Reply
Tue 14 Mar, 2006 11:37 am
My newspaper today is full of polenta recipes.
"Hmmmm" I say to myself "that sounds just like grits."
I typically make grits using a combination of masa harania and cornmeal.
Is there any reason for me to buy polenta too?
Per TV Chef Alton Brown, grits = polenta, See:
http://www.goodeatsfanpage.com/Season8/grits/true_grit_trans.htm I think polenta is usually formed but that doesn't always seem to be true.
Which are both forms of cornmeal. Dunno 'bout the other stuff.
Technically speaking, grits are made from ground hominy. Hominy is produced by soaking field corn in lye and water, then leaching the lye by parbroiling the corn, which, when dried, becomes hominy. The kernels of corn soak up the water and become porous, and are about four to five times the size which each kernel had when harvested. If the hominy is then prepared and eaten (usually sauteed with green onions and sausage), it is almost always in the form of yellow hominy, which means the husk remained on the kernel when it was made into hominy.

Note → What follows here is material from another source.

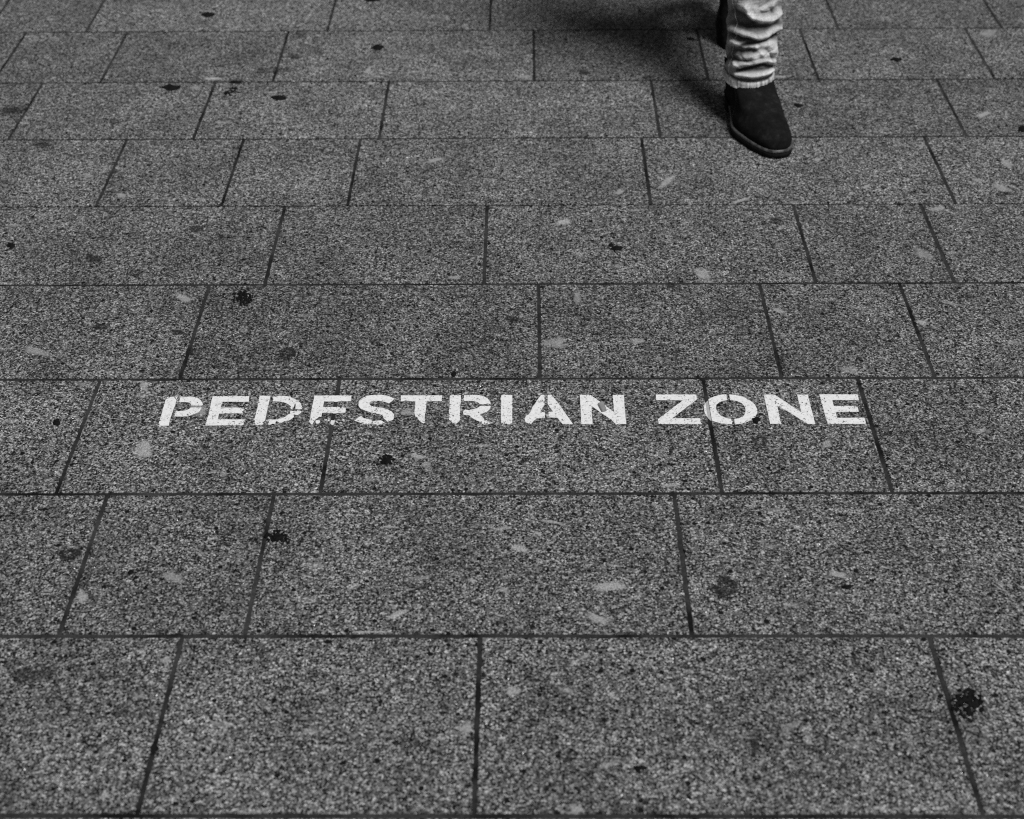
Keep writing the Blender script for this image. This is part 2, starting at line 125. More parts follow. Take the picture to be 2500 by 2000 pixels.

That yellow husk can be milled off after the kernel has dried again as hominy, producing white hominy. White hominy can then be ground in its dry form to produce hominey grits, which, prepared as is oatmeal, produces a breakfast food commonly served as a matter of course in diners in the American south.
Ha! What a fun read that was. Thanks for the link, jespah.
I think I'll try a few of these recipes without going to the store for any other ingredients!
I remember their being a clear distinction between grits and hominy grits but I never knew what the difference was.
When I was trying to search around before asking the question I found many references to either hominy, grits or polenta but nothing that compared the three and nothing about using masa harina as an ingredient in any recipe.
Hominy and hominy grits are a poor man's means of making a reasonably edible food of field corn, which is otherwise used as animal feed, or converted into a more portable and sale-able form by being made into a mash from which bourbon whiskey is made.
Country folks already knew how to make lye from wood ash, and used that regularly to make a very strong but effective form of soap with pork fat. Slow boiling field corn, which is otherwise inedible, in lye and water, and then parbroiling and drying the result produces what is for humans an edible form of field corn, and a form which can be easily stored for long periods of time.
Technically, grits are made from hominy, and not from corn meal. Corn meal is made by simply milling the field corn. However, if one does not have a mill, then the prospect of grinding sufficient corn by hand for daily use is rather daunting. The alternative is to pay a miller to grind it. For poor southerners of either the white or the black flavor, hominy and hominy grits is the more reasonable alternative.
Polenta is more like cornmeal mush than like grits. I think masa harina is made like grits, using lye in the process... So far as I know, boomer, there's a distinction between hominy and hominy grits, not two kinds of grits. Hominy is the full kernel of corn, swollen by the lye. I love canned hominy, white or yellow. Grits is the ground up stuff.
Whether you've got grits, cornmeal or polenta, make some tonight and refrigerate it in a loaf pan overnight. Turn it out in the morning, slice it in about 3/4" slices, and fry it 'til it's golden on both sides. Serve with butter and syrup, like pancakes... yum!
Fresh polenta made right is very good, moist and fluffy. Made poorly it's a gritty, clumpy mess.
I use 4 cups boiling water to each cup cornmeal cooked over very low heat for at least 1/2 hour, then mix in some butter and parmesan cheese. Serve it immediately in a bowl or pour it into a mold and let it cool.
It's great with about any spaghetti sauce, chili, or flavorful vegetable sauces.
I'm going to cook some tonight with spinach and smoked gouda cheese. but I think I'll set some unflavored aside to try as those pancake things.
Yum!
I've never tasted any of this stuff.
I swear, I really need a good ol' Southern friend to cook me up a fine meal. I'm dying to try it.
Well come on over!
Southern food is not good for you but that is one of the things that makes it so wonderful.
America's Bible Belt finds great ways to sin.